Dans le Temple Jésus regarde une pauvre femme ; elle vient de jeter dans le tronc des offrandes tout ce qu’il lui fallait pour vivre. Elle n’a rien retenu pour elle. Veuve, elle était déjà privée de tout appui humain ; avec l’étranger et l’orphelin, elle représente le vivant symbole de l’opprimé sans défense. Mais, comme la veuve de Sarepta, elle se dépouille ; elle est maintenant sans rien, sans biens matériels et même sans qualités religieuses. Elle va se cacher derrière un pilier : « Seigneur, je ne suis pas digne d’avancer » ! Sur le parvis, les riches étaient leur générosité et les scribes se pressent au premier rang. Mais elle, la veuve, elle n’a plus rien à offrir.

 

« Qui veut sauver sa vie la perdra, et qui la perd la sauvera » ! Jésus sent la vie lui échapper ; il va se dépouiller et ne garder rien pour lui ; sa tunique sera tirée au sort et ses vêtements partagés. On lui volera même sa mort ; lui qui voulait parler au nom de Dieu, il sera condamné comme un vulgaire instigateur à l’insurrection. Il s’attribuera le dernier rang ; il s’en ira « rebut du peuple et sans noble apparence », pour être pendu hors de la Ville. Pendant ce temps, les hommes, sûrs de leurs richesses et forts de leur bonne conscience, continueront à croire en un salut qu’ils s’attribuent eux-mêmes.

 

Mais la pauvre femme a tout donné, tout ce qu’elle avait pour vivre. Jésus s’est reconnu en elle ! Elle a tout donné parce qu’elle aime avec passion ; Jésus donner tout pour que les hommes reconnaissent la passion de Dieu. Le pauvre de Dieu s’en rira ; il sera dépouillé, mais il enrichira ceux qui découvrent en eux-mêmes un cœur de pauvres. Il s’étendra nu, comme il était venu au monde ; mais dans sa mort il fera renaître l’homme, et Dieu comme au jour de la création, s’écrira que c’est l’œuvre la plus belle sortie de ses mains.

 

Jésus regarde la femme et elle lui rappelle la route qui le mène vers Dieu. Un temps va venir où les hommes ne pourront plus supporter que Dieu fasse grâce gratuitement et qu’il faille tout vendre pour entrer dans le Royaume. Mais lui, dans le geste d’une pauvresse dont la pitoyable offrande ne pourrait guère financer un holocauste, il voit déjà le jour où, comme elle, il offrira toute sa vie, une fois pour toutes. De ce geste que nul n’a remarqué tant il était peu remarquable, Jésus a lui son propre destin.

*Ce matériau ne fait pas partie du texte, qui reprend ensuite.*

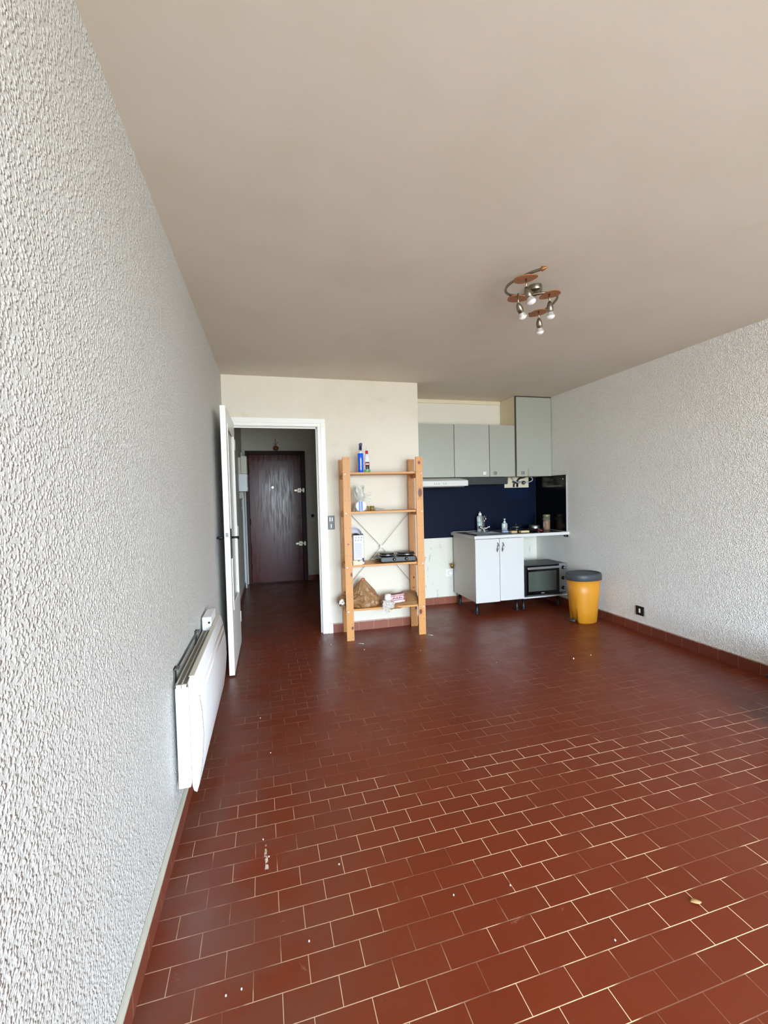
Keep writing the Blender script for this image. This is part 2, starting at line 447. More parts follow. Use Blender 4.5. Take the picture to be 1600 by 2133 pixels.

Cette femme qui donne tout sans bruit lui dit qu’il va bientôt tout donner sans déranger la fête des Juifs. Dernier langage de son amour, sa passion ne sera que silence et offrande.

 

Frères et sœurs, vous n’êtes pas invités à dépenser vos dernières ressources en aumônes imprudentes. L’Évangile vous engage à aller plus loin encore. Il vous faut abandonner vos assurances et ne plus vous draper dans le manteau des suffisants. Il vous faut délaisser la superbe des riches trop sûrs de leurs vertus.

Regardez donc longuement la veuve de l’Évangile : elle vous rendra pauvre, indigne de Dieu.